Naturgewalt und Glücksgefühle

Gegen 15 Uhr verdunkeln Wolken den Himmel, starker Wind kommt auf. Geplant hatte Uwe 400 Höhenmeter auf 25 Kilometer Strecke zu nehmen, doch entschliesst er sich nun zur Abkürzung – flugs geht es hinab zur Aare. Im freien Gelände sorgt der Rückenwind für zusätzliches Tempo, am Fluss wirft die seitliche Bö fast aus der Bahn, der Kampf mit der Naturgewalt setzt Glücksgefühle frei. Eine halbe Stunde später kehrt die Gruppe wohlbehalten am Ausgangspunkt zurück. Prompt geht der Nieselregen in einen Schauer über, rasch werden die 25 Kilo schweren Bikes auf dem Anhänger oder in den Kofferraum verstaut.

Eine Stunde früher und 10 Kilometer weniger in den Beinen als erwartet, zeigen sich die Teilnehmer sichtlich zufrieden mit Erlerntem und Erlebtem, bevor sie sich in den nächsten Minuten wieder in alle Himmelsrichtungen zerstreuen. Das unwirtliche Wetter lädt kaum zu einer ausführlichen Feedbackrunde ein. „Das bringt definitiv mehr Spass als mit dem alten Velo zu fahren“, zieht Matthias Resümee.
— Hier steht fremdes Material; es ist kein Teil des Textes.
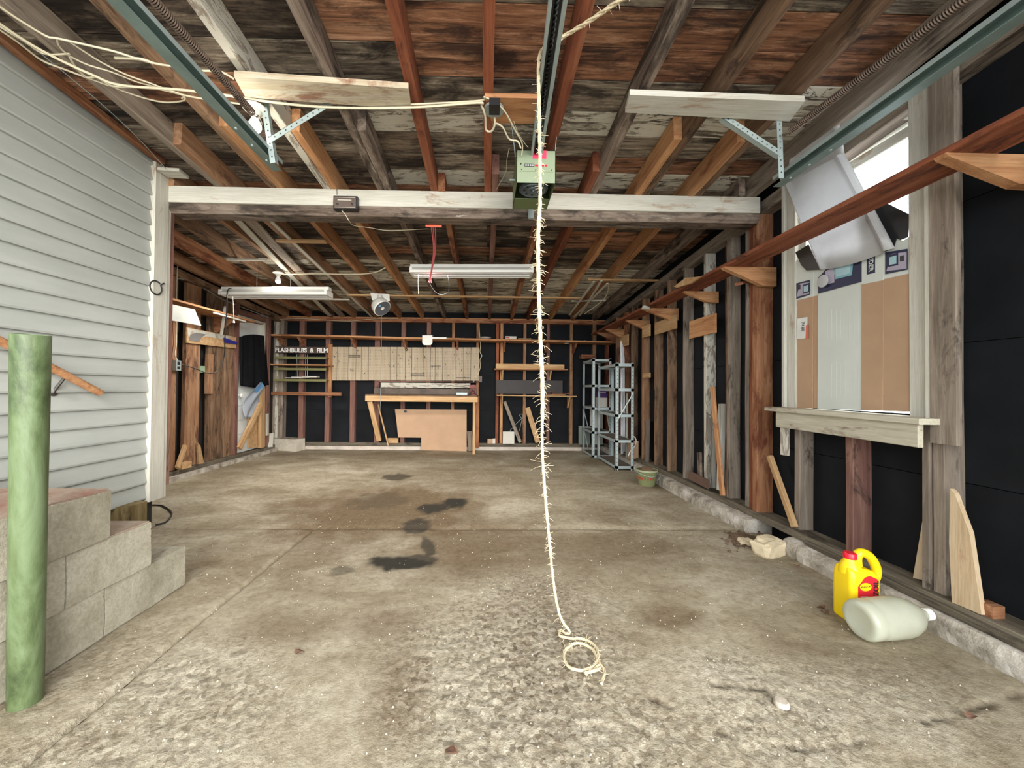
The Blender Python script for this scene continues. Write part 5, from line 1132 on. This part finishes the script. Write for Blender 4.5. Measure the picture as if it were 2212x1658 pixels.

Dass er es als Motorradfahrer gewohnt sei, sich in die Kurven zu legen, habe ihm Sicherheit gegeben, „trotzdem bleibt der Respekt vor einem Sturz.“ Angelika verkündet den Beschluss, sie werde nun regelmässig üben, „statt meinem Freund ab und zu einfach nur hinterherzufahren.“ Dies deckt sich mit Uwes Empfehlung, das Gelernte schnellstmöglich wieder anzuwenden. Jeder wisse jetzt, wo seine Stärken und Schwächen lägen, darauf liesse sich gut aufbauen. „Dranbleiben“, rät der Profi mit Erfahrung aus dreissig Biker-Jahren.